Kazakhstan aims to settle its profit-sharing dispute with energy majors developing the Karachaganak gas condensate field within a month, the energy minister said on Thursday. The former Soviet republic expects a large one-off payment from the companies and a higher share of future revenues from the development of one of the Central Asian nation's biggest hydrocarbon fields, Kanat Bozumbayev told Reuters.
Kazakhstan said in 2016 it disagreed with how the consortium led by Italy's Eni and BG, which has since been taken over by Anglo-Dutch firm Shell, calculated the parties' shares in the income from the Karachaganak field. Settling the dispute which according to Lukoil, another partner in the project, involved a $1.6 billion claim, could pave way for expanding the project at Karachaganak and secure higher revenue for the Kazakh government.
"The talks are in the final stage. There are optimistic expectations that they will be concluded within a month," the minister said in an interview. "We have agreed the key principles, (but) there are technical nuances." Foreign firms are developing Karachaganak under a production sharing agreement that allows them to recover some costs before sharing a part of the remaining revenue with the state.

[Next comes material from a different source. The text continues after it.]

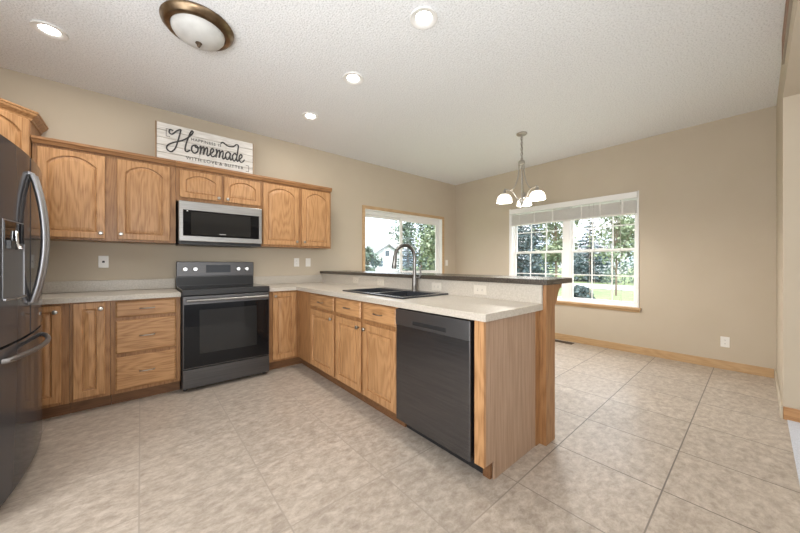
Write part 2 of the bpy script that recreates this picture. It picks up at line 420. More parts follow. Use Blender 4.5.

But arguments about what costs are eligible for recovery can become tricky and technical. Bozumbayev said that Kazakhstan was seeking "compensation for the past years", saying the figure was "more than hundreds of millions of dollars" without naming a precise number. He said Kazakhstan had also "demanded that they change the way" profit share for the parties was calculated in future. "We can say we have almost agreed the sum of the compensation, and reached a compromise on the calculation method. Some of our demands are being met, roughly a half of them," the minister said.